Monday, March 20, 2006
So: Leaving the American Dream, Part I By Jocy L. So Unraveling
LAST year, 981,337 contracts for OFWs were processed by the Philippine Overseas Employment Administration, a jump of nearly 40,000 contracts compared to 2004.
As a new crop of graduates looks into their future, undoubtedly there are many who are setting their sights on the greener pastures of the US, Canada, Japan, Australia, Europe, and the Middle East.
Nurses, doctors turned nurses, teachers, caregivers, seafarers, engineers, IT specialists, almost all college courses today are focused on supplying Filipino workers to the world.
But what about the Philippines?
In 2001, a few months before 9/11, I came home to the Philippines after five years in the US. Even after 9/11 crippled the US economy, many people here still questioned why I came back to the Philippines. What possessed me to give up a life in the land of plenty, the Land of Milk and Honey and Hershey Chocolates bars? When the American Dream that many Filipinos chase after was within my grasp, why did I come home to the Land of Broken Promises, Potbellied Policemen and Crooked Politicians? Why return to a nation of soured milk, soured people, soured dreams? Why come back home when so many Filipinos are trying to get out?
Why, why, why? Why indeed? Am I a fool? Am I a relatively intelligent individual who made a stupid mistake? Or, gosh, did an American man break my heart? Is THAT why I came back?
No. It's not that I had a bad experience in the US. I studied at Wesleyan University, a dynamic, intellectually stimulating, and open learning environment where I fell in love with history, writing essays, and (gasp!) library research.
Yes, slightly nerdy tendencies were cool in our school. Studying there challenged me and unearthed in me the desire to explore and learn NOT because I needed to but because I wanted to.
While in school, I worked and realized that even by just photocopying and answering calls 3 hours a week paid enough for me to be able to visit friends in France. In my years in college, I met a wonderful Canadian professor who nurtured and guided my academic and spiritual life. I found a group of Christians I could call my family. I hung out with Filipinos who congregated frequently over adobo, steamed rice, and turon and sang -- "Pasko na Sinta Ko" -- during the holidays. Life at Wesleyan taught me how to sled down a snowy hill on plastic cafeteria trays and plastic bags, cook pasta and stir-fry vegetables, and correctly pronounce refrigerator, comforter, Robitussin, and Nivea.
After school I moved to bum-freezing Ohio where I worked for nearly a year under generous bosses and caring co-workers.

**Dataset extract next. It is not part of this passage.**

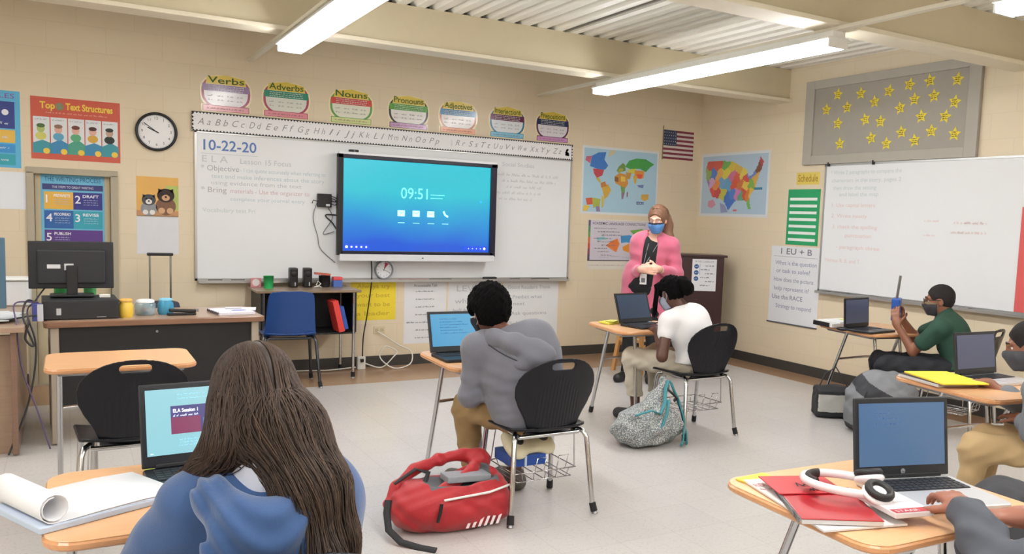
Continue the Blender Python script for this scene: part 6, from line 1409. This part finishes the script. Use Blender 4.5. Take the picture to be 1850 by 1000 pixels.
for k in range(2): m.tube([Vector((2.10+.03*k, 1.20-.02*k, .728))+Vector((.0, -.012, -.02)), Vector((2.12+.03*k, 1.14-.02*k, .70)), Vector((2.14+.03*k, 1.1-.02*k, .69))], .004, M('#d8d6d2', .5), 6)
for i in range(len(m.v)): m.v[i] = tuple(Vector(m.v[i])-Vector(org))
m.build('cuff_cord', t, 'two white cords at the right cuff')

# ---- girl with long brown hair
J = dict(sw=.36, pel=A(.42, 1.9, .50), mid=A(.41, 1.89, .64), neck=A(.375, 1.88, .90), head=A(.35, 1.945, 1.035), shL=A(.22, 1.90, .80), shR=A(.48, 1.85, .80), elL=A(.10, 2.0, .60), wrL=A(.22, 2.22, .71), elR=A(.53, 2.0, .60), wrR=A(.46, 2.24, .71),
         hipL=A(.34, 1.92, .475), hipR=A(.51, 1.92, .475), knL=A(.30, 2.32, .475), knR=A(.5, 2.32, .475), anL=A(.30, 2.3, .1), anR=A(.5, 2.3, .1), toeL=A(.3, 2.45, .03), toeR=A(.5, 2.45, .03), hs=1)
J['HR'] = axes(A(-.2, .95, -.15), A(0, .1, 1)); org = (.41, 1.92, 0)
t = start('girl with long brown hair and a blue hooded top, seen from behind', org)
lo, hi = bounds(J, .16); V = Vol(lo, hi, .007); torso(V, J); head(V, J, .048)
for sd in 'LR': arm(V, J, sd); leg(V, J, sd); foot(V, J, sd)
hand(V, J['wrL'], A(.3, .9, .0), A(0, 0, -1), 1, .9, .3); hand(V, J['wrR'], A(-.2, .9, .0), A(0, 0, -1), -1, .9, .3)
sdf_obj(V, 'body', t, SKIN['light'], None, org)
BLU = M('#31507f', .85, var=.1, scale=9, bump=.25, bscale=350, sheen=.3)
lo, hi = bounds(J, .16, ('pel', 'neck', 'shL', 'shR', 'elL', 'elR', 'wrL', 'wrR', 'mid')); V = Vol(lo, hi, .006); torso(V, J, .026)
for sd in 'LR': arm(V, J, sd, .026, 1, .9)
V.disp(lambda x, y, z: .004*np.sin(30*z+16*x+2.4*np.sin(9*x-11*z+9*y))); V.ell(J['neck']+A(-.01, .02, .05), (.06, .06, .07), k=.01, mode='s'); V.cut(A(0, 0, .46), (0, 0, -1)); sdf_obj(V, 'hooded_top', t, BLU, None, org)
V = Vol((.12, 1.6, .62), (.68, 2.08, 1.0), .005); hc = A(.335, 1.79, .795)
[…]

I had 3 jobs. One was for an art consultant, another for an afterschool program, and the third for a local bookstore where I got to be surrounded by my absolute favorite things. In Ohio, I found new friends, lived in a spacious apartment, and earned enough money to indulge in artsy movies, GAP clothes, fusion food, orchestra performances, and travel.
In the US, I met people from other nations. Confronted with racial tensions and issues, almost every American has to grapple with I became more sensitive about the diversity amongst people and the absolute need to accept and respect each other. Regardless of how different, strange, or annoying. I learned to be independent in US, to do my own laundry, to shop, pay my bills, meet people, get around without a car.
And yet I still came home.
Between 1981 to 2004, 912,324 Filipinos migrated to the United States. 912, 324. There are also around 2.5 million Filipino workers (both legal and not) working in the US today. Everyday, without fail, the US Embassy along Roxas Boulevard in Manila is crowded with folder-wielding Pinoys. Why are they in the Embassy? They're all trying to find some way, any way to get into the US.
No wonder. No wonder many people can't believe their ears when I tell them I came back to the Philippines to work as a teacher, A TEACHER, in Davao City, Philippines. By choice. They don't say it, but I can read it in their eyes, "naunsa man ni si Jocy?! Gaga. Tanga. Sayang. Nandun ka na, bumalik ka pa." Sayang. Sayang.
After four and a half years of being home, there have been times when I also wondered. Where those people right? Did I truly carelessly, selfishly throw away the golden opportunity to live in the states, to live the life many dream of? Or did I make the right choice to come home?
(Jocy L. So has been teaching at Davao Christian High School -- the best school in Region XI -- since she came home from the US.)